• **Extracted material**:
________________________

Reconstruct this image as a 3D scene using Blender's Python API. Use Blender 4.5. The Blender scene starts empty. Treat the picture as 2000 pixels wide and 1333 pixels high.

________________________

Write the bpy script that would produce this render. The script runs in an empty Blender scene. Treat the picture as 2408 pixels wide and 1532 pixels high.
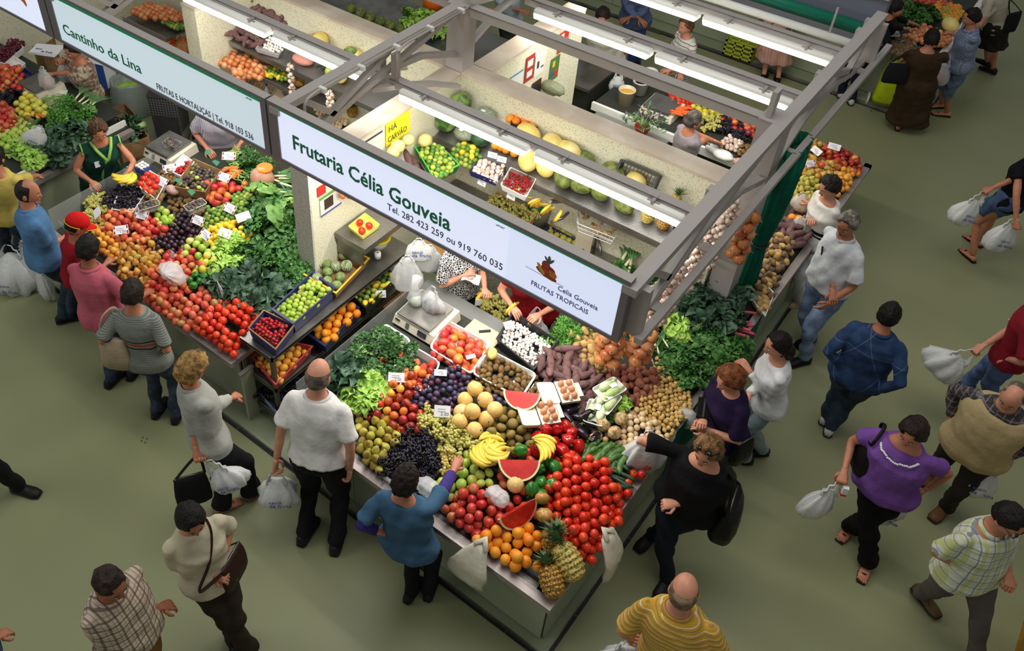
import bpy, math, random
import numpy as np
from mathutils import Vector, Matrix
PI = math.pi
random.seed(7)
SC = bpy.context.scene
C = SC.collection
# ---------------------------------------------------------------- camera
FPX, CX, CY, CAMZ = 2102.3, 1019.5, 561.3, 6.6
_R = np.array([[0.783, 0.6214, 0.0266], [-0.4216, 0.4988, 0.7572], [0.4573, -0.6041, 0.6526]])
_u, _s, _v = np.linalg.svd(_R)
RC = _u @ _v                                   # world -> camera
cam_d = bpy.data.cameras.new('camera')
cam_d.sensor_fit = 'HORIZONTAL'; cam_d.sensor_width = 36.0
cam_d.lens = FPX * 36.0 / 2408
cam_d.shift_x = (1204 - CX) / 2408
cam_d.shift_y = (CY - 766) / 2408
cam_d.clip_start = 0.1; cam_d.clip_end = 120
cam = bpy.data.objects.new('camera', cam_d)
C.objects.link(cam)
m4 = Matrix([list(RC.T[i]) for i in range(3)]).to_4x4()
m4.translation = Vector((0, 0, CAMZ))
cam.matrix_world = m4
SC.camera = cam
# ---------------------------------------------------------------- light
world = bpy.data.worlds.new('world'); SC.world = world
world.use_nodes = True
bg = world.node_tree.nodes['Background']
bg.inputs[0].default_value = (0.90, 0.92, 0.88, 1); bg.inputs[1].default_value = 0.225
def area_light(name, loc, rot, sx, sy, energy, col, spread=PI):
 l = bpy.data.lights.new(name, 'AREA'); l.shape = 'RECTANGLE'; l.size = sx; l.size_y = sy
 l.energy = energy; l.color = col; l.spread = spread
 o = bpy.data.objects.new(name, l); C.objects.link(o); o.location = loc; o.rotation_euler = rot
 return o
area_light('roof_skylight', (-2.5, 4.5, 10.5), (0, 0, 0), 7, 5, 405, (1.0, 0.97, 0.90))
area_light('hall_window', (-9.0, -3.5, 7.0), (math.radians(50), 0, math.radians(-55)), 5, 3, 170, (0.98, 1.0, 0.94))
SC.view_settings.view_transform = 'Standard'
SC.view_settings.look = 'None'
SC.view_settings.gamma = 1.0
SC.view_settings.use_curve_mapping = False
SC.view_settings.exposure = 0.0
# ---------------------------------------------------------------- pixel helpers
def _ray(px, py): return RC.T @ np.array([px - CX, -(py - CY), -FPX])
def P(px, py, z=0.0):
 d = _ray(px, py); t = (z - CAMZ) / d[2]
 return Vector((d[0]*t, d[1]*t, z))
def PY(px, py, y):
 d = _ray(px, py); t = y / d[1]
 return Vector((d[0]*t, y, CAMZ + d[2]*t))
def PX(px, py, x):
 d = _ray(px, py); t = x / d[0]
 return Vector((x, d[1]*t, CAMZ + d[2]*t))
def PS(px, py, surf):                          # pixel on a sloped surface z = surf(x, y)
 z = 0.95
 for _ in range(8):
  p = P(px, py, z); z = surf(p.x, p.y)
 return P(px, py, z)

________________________

• **Exercise requirements**: Working from the listing above, pick out every line that has "picture" and copy it.

• **Task response**:
Reconstruct this image as a 3D scene using Blender's Python API. Use Blender 4.5. The Blender scene starts empty. Treat the picture as 2000 pixels wide and 1333 pixels high.
Write the bpy script that would produce this render. The script runs in an empty Blender scene. Treat the picture as 2408 pixels wide and 1532 pixels high.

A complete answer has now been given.